Stuart remained with Flatt until the bluegrass pioneer disbanded the outfit in 1978 owing to health issues; Flatt died the next year. Stuart then worked with fiddler Vassar Clements and guitarist Doc Watson, contributed to session recordings, and received an offer in 1980 to join Johnny Cash’s touring ensemble. He had already issued his debut LP, With a Little Help from My Friends, in 1978 (later reissued in 1992 as The Slim Richey Sessions), yet he moved into a more visible solo project in 1982 with Busy Bee Cafe, an informal Sugar Hill session featuring Cash, Watson, Earl Scruggs, and additional guests. In 1983 he married Cash’s daughter Cindy, though he departed the Cash organization in 1985 to launch a solo career. Columbia signed him and issued the self-titled debut in 1986; despite the Top 20 country single “Arlene,” sales remained modest, and the label declined to release the completed follow-up Let There Be Country. Stuart’s marriage ended in 1988, prompting a return to Mississippi, where Jerry Sullivan recruited him back to the Sullivans on mandolin and helped restore his resolve to reenter Nashville circles.

A contract with MCA materialized in 1989, yielding the label debut Hillbilly Rock later that year. The title track reached the Top Ten and drew favorable notices that linked Stuart’s approach to Dwight Yoakam’s. Tempted, released in 1991, achieved both critical and commercial success, generating three Top Ten singles: the title song, “Little Things,” and “Burn Me Down.” Columbia finally issued Let There Be Country in 1992 after Stuart’s breakthrough. He also completed This One’s Gonna Hurt You, which included the Top Ten duet title track with Travis Tritt; both albums attained gold status. Subsequent efforts proved harder to replicate commercially: 1994’s Love and Luck showed declining sales, leading MCA to issue the hits-and-rarities set The Marty Party Hit Pack, which in turn prompted a series of Marty Party concert programs on the Nashville Network. The 1996 album Honky Tonkin’s What I Do Best did not match the critical reception of earlier work.

By then Stuart had assembled a substantial archive of country artifacts and was elected president of the Country Music Foundation in 1996, serving through 2002. He married fellow singer Connie Smith in 1997. His next recording, the 1999 concept album The Pilgrim, drew on country tradition yet incorporated progressive elements; strong reviews did not translate into strong sales, and he eventually left MCA. Signing with Sony’s Nashville division, he delivered the straightforwardly titled Country Music in summer 2003, followed by Souls’ Chapel and Badlands in 2005. A live bluegrass set, Live at the Ryman, surfaced early in 2006. Under a new agreement with Sugar Hill Records, Stuart returned in 2010 with Ghost Train: The Studio B Sessions, a brisk traditional honky-tonk collection cut at RCA Studio B. The 2012 follow-up, Nashville, Vol. 1: Tear the Woodpile Down, extended that approach.

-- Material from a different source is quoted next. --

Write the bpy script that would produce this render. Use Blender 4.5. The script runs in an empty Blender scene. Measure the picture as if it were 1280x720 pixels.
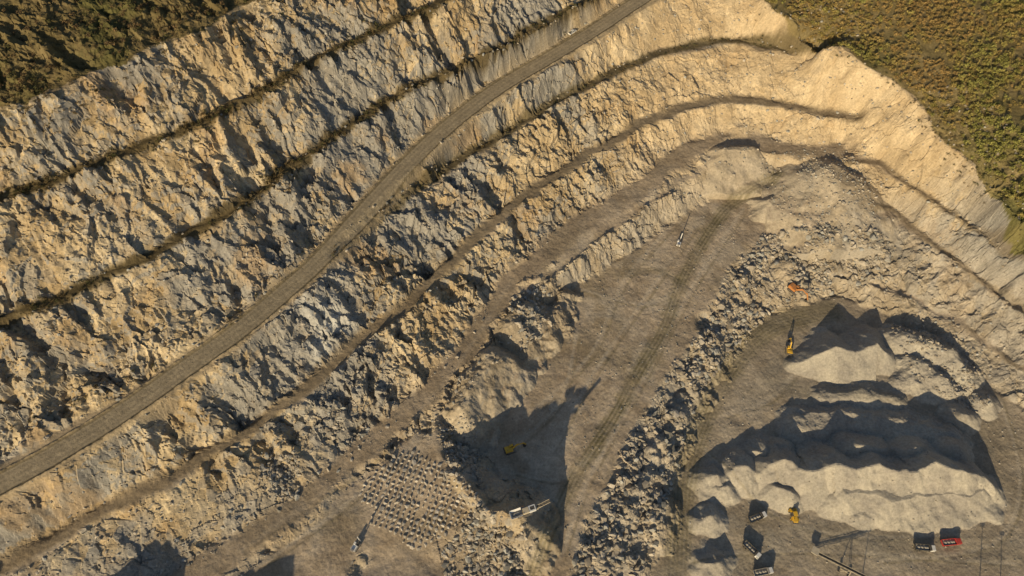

In 2014 the Frist Center for the Visual Arts in Nashville mounted the exhibition American Ballads: The Photographs of Marty Stuart, accompanied by a hardcover catalog. Stuart then issued the double concept album Saturday Night/Sunday Morning on September 30, 2014, split between traditional country and gospel. Teaming with producer Mike Campbell, formerly of Tom Petty & the Heartbreakers, and his band the Superlatives, he paid homage to California country and western on Way Out West, released in March 2017 and featuring the single “Whole Lotta Highway (With a Million Miles to Go).” For Record Store Day 2018 he issued the vinyl-only EP Way Out West: Desert Suite, containing rare archival tracks including a version of “TB Blues” with Merle Haggard. Later that year Stuart and the Superlatives joined Roger McGuinn and Chris Hillman of the Byrds for a tour marking the fiftieth anniversary of Sweetheart of the Rodeo. The Byrds’ influence resurfaced on 2023’s Altitude, recorded with the Fabulous Superlatives and situated at the intersection of folk-rock jangle and Bakersfield country.